Sin embargo el samaritano de la parábola, actuó como un verdadero Hijo de la Luz, con el hombre mal herido. Dice el Señor, que se le acercó, es decir se hizo próximo, curó las heridas con aceite y vino, lo ungió y le dió un masaje, le prestó su caballo, lo llevó a la posada, lo cuidó, empleando su tiempo y esfuerzo, y además ofreció su dinero al mesonero por los gastos que ocasionara. ¡Que gran hombre! Su amor no fué teorico, sino práctico y activo.

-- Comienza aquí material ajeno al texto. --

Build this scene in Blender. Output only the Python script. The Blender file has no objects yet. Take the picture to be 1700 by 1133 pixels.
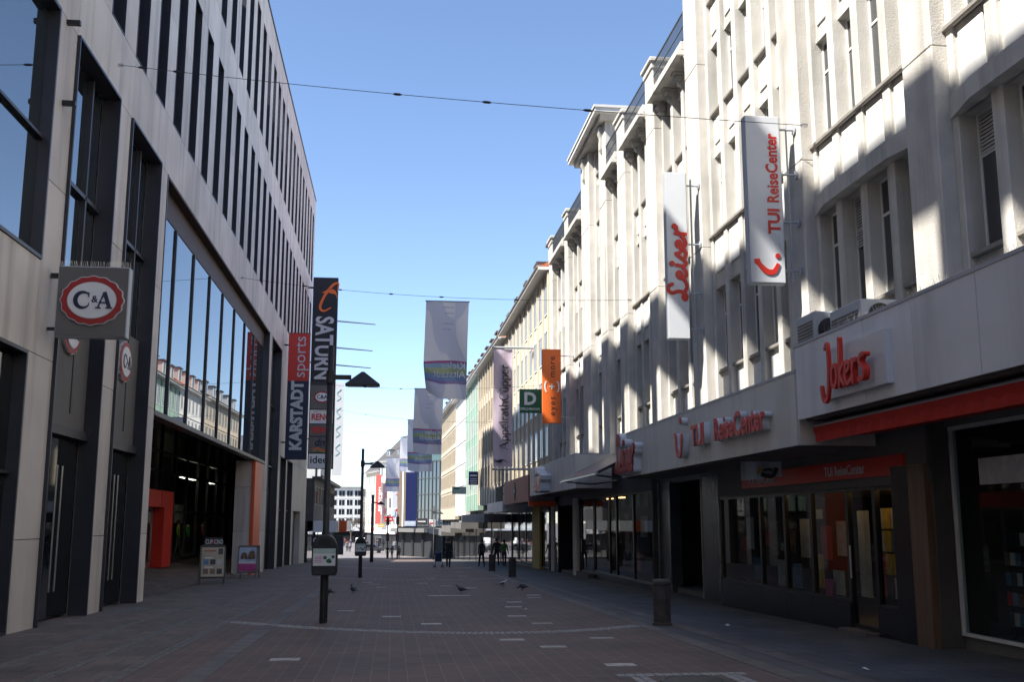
import bpy, bmesh, math, random
from mathutils import Vector, Matrix
random.seed(7)
sc = bpy.context.scene
COL = sc.collection
PI = math.pi
R = math.radians

# ------------------------------------------------------------------ camera, sky, sun, exposure
cd = bpy.data.cameras.new('camera'); cam = bpy.data.objects.new('camera', cd); COL.objects.link(cam)
cam.location = (0, 0, 1.7)
cam.rotation_euler = (R(90) + 0.17133, 0, -0.11273)
cd.sensor_width = 36; cd.lens = 36 * 1731 / 1700
cd.clip_start = 0.1; cd.clip_end = 3000
sc.camera = cam

SUN = Vector((1, 0.45, -1.285)).normalized()          # the way the light travels
w = bpy.data.worlds.new('World'); sc.world = w; w.use_nodes = True
nt = w.node_tree; nt.nodes.clear()
sky = nt.nodes.new('ShaderNodeTexSky'); sky.sky_type = 'NISHITA'; sky.sun_disc = False
sky.sun_elevation = math.asin(-SUN.z); sky.sun_rotation = math.atan2(-SUN.x, -SUN.y)
sky.air_density = 0.85; sky.dust_density = 0.1; sky.ozone_density = 1.6; sky.altitude = 1500
bg = nt.nodes.new('ShaderNodeBackground'); bg.inputs[1].default_value = 0.125
wo = nt.nodes.new('ShaderNodeOutputWorld')
nt.links.new(sky.outputs[0], bg.inputs[0]); nt.links.new(bg.outputs[0], wo.inputs[0])
sd = bpy.data.lights.new('sun', 'SUN'); sd.energy = 5.0; sd.angle = R(0.53); sd.color = (1, 0.955, 0.88)
so = bpy.data.objects.new('sun', sd); COL.objects.link(so); so.location = (-60, -30, 80)
so.rotation_euler = SUN.to_track_quat('-Z', 'Y').to_euler()
vs = sc.view_settings; vs.view_transform = 'Standard'; vs.look = 'None'; vs.exposure = 1.2; vs.gamma = 1
vs.use_curve_mapping = False
sc.cycles.max_bounces = 8; sc.cycles.diffuse_bounces = 3; sc.cycles.glossy_bounces = 4
sc.cycles.transparent_max_bounces = 12; sc.cycles.caustics_refractive = False
sc.cycles.blur_glossy = 0.5; sc.cycles.sample_clamp_indirect = 8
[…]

El Señor en esta parábola nos anima a combatir el egoísmo de quienes solamente aman a los suyos por conveniencia, pero no reconocen como prójimo al extranjero, al hombre de color, al de otro credo, etc. Jesús les dirá a los judíos que incluso hay que amar a los enemigos (Mt 5,43-44)


Sembrando el bien, venceremos al mal. Todo el saber cristiano y teológico no sirve de nada, si el amor a Dios y al prójimo no determina la conducta de nuestra vida.


¿Que debemos hacer?


Lo que hizo el samaritano, amor activo hacia los desfavorecidos, como le dijo el Señor al doctor de la Ley: Vete y haz tú lo mismo.


P. Arcipreste Miguel Moreno Martín


LECTURAS


Lc 10,25-37: En aquel tiempo, se levantó un maestro de la ley y le preguntó a Jesús para ponerlo a prueba: «Maestro, ¿qué tengo que hacer para heredar la vida eterna?». Él le dijo: «¿Qué está escrito en la ley? ¿Qué lees en ella?». Él respondió: «Amarás al Señor, tu Dios, con todo tu corazón y con toda tu alma y con toda tu fuerza y con toda tu mente. Y a tu prójimo como a ti mismo». Él le dijo: «Has respondido correctamente. Haz esto y tendrás la vida». Pero el maestro de la ley, queriendo justificarse, dijo a Jesús: «¿Y quién es mi prójimo?». Respondió Jesús diciendo: «Un hombre bajaba de Jerusalén a Jericó, cayó en manos de unos bandidos, que lo desnudaron, lo molieron a palos y se marcharon, dejándolo medio muerto. Por casualidad, un sacerdote bajaba por aquel camino y, al verlo, dio un rodeo y pasó de largo. Y lo mismo hizo un levita que llegó a aquel sitio: al verlo dio un rodeo y pasó de largo. Pero un samaritano que iba de viaje llegó adonde estaba él y, al verlo, se compadeció, y acercándose, le vendó las heridas, echándoles aceite y vino, y, montándolo en su propia cabalgadura, lo llevó a una posada y lo cuidó. Al día siguiente, sacando dos denarios, se los dio al posadero y le dijo: “Cuida de él, y lo que gastes de más yo te lo pagaré cuando vuelva”. ¿Cuál de estos tres te parece que ha sido prójimo del que cayó en manos de los bandidos?». Él dijo: «El que practicó la misericordia con él». Jesús le dijo: «Anda y haz tú lo mismo».